What is asked —
Check the listing below line by line and report how many lines hold "This", with no other words.

----- Record extracts

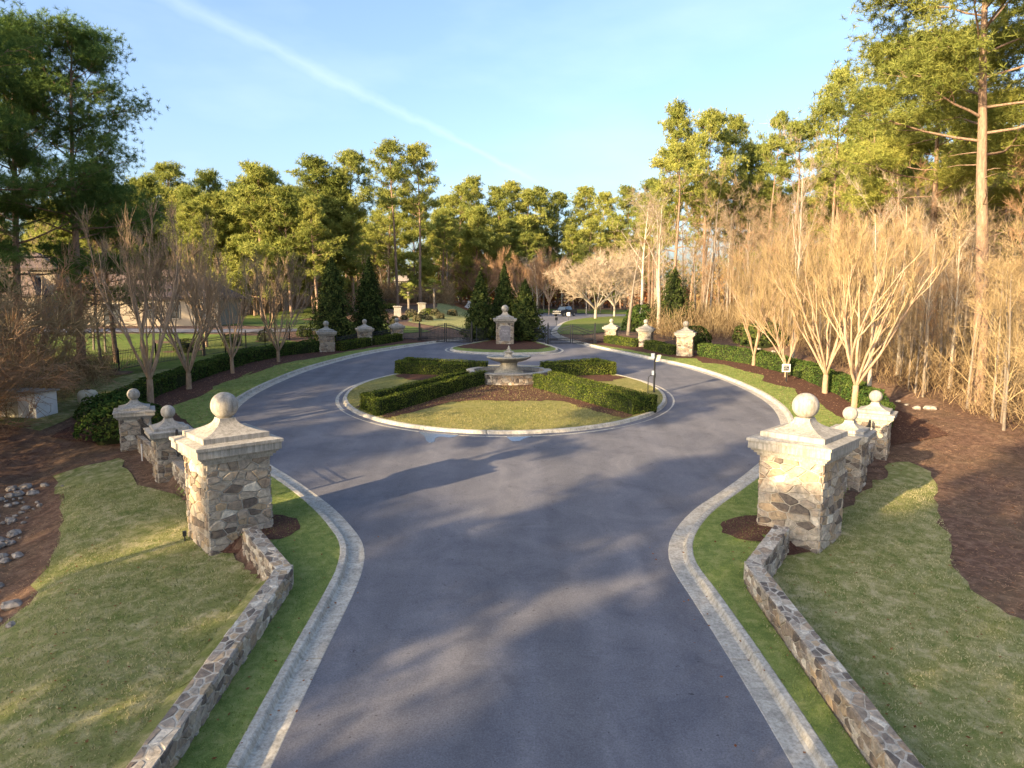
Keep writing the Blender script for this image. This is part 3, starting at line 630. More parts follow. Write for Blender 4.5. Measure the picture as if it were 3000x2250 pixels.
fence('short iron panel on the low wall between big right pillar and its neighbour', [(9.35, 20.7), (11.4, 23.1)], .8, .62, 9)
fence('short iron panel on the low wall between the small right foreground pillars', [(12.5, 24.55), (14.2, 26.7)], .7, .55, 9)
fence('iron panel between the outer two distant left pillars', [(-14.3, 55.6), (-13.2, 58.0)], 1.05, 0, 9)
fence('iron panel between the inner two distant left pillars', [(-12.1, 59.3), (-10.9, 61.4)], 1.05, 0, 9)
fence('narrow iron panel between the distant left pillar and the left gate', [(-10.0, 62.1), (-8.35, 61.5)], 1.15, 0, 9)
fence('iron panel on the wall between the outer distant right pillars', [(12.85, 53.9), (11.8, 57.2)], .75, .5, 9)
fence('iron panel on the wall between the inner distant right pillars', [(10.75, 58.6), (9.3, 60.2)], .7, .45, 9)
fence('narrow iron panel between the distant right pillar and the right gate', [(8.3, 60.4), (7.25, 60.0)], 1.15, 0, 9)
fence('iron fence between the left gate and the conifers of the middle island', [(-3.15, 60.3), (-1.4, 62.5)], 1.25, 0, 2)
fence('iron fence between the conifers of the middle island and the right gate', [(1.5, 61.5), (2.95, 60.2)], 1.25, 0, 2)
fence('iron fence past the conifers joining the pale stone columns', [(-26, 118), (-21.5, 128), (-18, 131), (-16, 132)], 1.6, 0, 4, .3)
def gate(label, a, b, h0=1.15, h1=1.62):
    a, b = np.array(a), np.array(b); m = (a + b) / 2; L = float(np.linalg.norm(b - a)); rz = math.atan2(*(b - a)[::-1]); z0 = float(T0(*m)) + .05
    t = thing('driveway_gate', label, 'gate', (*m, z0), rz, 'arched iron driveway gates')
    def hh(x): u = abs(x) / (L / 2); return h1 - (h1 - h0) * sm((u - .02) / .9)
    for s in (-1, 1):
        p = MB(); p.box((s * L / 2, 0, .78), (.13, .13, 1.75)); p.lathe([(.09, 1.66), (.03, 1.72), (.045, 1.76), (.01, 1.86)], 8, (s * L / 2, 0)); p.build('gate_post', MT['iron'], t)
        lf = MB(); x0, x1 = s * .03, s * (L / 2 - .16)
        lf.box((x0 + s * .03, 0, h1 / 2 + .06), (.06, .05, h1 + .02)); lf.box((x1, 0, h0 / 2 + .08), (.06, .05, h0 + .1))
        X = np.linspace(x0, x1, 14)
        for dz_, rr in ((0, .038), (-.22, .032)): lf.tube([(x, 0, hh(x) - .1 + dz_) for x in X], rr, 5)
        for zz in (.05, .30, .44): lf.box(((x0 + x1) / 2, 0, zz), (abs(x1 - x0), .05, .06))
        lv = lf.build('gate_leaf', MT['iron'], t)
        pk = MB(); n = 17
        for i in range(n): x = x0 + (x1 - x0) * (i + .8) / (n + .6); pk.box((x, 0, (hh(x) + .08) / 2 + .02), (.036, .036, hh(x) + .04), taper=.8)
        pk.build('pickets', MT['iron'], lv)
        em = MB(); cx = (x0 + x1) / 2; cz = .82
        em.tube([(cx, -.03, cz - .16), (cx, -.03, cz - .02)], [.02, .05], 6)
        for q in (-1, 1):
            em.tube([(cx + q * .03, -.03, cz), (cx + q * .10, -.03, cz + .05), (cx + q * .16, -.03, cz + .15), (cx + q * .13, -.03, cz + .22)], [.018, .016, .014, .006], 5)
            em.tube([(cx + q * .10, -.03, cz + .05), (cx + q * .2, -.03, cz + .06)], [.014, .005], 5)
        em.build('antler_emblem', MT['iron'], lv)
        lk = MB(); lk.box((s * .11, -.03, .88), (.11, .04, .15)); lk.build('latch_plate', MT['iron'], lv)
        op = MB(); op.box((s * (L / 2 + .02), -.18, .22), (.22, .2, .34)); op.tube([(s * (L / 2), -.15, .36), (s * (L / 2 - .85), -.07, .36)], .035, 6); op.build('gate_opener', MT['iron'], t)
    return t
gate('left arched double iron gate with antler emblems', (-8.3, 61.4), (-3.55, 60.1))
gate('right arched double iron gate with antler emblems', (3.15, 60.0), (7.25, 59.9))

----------
----- Record extracts

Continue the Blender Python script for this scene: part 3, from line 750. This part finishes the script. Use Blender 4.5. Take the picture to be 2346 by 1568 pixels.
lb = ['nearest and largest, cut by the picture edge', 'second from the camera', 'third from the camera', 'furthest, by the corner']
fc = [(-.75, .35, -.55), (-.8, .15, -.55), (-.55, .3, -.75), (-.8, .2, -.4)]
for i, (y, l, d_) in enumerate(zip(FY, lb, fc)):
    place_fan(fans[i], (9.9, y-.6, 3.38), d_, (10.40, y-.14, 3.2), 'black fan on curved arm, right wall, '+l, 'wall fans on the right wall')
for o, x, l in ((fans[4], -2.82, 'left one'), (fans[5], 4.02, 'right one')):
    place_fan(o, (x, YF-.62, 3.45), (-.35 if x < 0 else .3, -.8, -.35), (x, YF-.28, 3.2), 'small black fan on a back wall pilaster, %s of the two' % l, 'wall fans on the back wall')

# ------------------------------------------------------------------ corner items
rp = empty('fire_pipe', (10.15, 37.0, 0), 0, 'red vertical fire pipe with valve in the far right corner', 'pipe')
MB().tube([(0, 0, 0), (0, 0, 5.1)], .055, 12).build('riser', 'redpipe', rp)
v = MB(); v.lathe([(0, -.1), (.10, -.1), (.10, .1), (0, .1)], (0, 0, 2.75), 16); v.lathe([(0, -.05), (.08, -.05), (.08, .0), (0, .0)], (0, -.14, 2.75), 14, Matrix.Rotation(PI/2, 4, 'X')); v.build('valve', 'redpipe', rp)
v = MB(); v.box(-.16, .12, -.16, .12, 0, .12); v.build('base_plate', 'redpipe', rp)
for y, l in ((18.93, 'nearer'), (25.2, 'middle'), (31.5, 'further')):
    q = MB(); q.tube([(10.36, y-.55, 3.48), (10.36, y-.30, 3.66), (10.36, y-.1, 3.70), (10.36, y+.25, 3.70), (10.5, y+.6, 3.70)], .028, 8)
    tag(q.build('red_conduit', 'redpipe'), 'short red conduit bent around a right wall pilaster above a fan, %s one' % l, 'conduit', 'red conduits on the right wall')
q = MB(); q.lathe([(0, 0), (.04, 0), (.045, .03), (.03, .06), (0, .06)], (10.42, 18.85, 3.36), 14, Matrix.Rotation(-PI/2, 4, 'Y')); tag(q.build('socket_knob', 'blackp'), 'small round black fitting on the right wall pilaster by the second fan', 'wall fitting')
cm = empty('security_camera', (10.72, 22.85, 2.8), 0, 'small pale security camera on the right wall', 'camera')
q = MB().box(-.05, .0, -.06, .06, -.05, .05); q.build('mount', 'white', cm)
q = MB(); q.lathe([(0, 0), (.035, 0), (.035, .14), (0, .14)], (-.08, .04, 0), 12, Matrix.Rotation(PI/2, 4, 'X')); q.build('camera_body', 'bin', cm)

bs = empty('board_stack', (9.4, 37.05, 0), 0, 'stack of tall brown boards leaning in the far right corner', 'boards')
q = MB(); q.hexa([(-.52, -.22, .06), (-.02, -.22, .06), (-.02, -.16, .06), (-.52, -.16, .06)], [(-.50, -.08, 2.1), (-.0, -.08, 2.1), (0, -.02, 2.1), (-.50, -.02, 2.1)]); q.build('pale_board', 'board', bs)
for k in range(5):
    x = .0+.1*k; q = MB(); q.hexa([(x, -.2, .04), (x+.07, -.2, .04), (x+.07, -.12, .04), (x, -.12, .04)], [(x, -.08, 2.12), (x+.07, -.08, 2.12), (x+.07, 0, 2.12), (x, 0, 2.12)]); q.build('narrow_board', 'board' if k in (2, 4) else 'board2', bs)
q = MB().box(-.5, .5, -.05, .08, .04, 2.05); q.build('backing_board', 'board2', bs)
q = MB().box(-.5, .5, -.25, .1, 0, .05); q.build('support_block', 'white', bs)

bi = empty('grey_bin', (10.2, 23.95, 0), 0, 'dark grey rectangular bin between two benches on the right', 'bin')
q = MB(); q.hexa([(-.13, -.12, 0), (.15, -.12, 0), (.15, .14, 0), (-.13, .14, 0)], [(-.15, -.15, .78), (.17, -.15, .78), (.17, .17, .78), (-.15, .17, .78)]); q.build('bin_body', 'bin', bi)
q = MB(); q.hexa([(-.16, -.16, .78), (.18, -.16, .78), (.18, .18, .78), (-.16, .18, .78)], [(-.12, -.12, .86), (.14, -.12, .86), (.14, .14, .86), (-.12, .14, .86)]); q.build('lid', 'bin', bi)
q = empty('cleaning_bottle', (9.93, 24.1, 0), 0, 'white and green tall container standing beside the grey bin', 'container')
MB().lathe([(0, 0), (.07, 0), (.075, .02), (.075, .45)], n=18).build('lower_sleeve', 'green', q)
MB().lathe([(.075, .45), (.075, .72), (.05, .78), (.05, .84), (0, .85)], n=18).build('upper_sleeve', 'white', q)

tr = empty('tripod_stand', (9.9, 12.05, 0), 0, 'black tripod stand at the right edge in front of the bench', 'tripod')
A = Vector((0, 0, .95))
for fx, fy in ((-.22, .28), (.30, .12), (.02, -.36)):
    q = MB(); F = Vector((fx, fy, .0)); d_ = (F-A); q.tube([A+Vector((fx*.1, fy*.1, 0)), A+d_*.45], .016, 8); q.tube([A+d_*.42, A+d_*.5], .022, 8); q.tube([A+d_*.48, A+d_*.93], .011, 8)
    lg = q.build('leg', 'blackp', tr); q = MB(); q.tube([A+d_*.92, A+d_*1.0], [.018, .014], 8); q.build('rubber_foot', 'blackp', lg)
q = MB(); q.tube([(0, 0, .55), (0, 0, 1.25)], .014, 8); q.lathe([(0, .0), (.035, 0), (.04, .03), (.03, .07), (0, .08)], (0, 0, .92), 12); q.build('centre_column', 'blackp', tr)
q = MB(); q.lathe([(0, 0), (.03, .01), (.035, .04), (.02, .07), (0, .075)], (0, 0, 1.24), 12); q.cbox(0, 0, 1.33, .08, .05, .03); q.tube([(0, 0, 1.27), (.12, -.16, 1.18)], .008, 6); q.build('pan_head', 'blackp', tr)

----------

The completed task —
2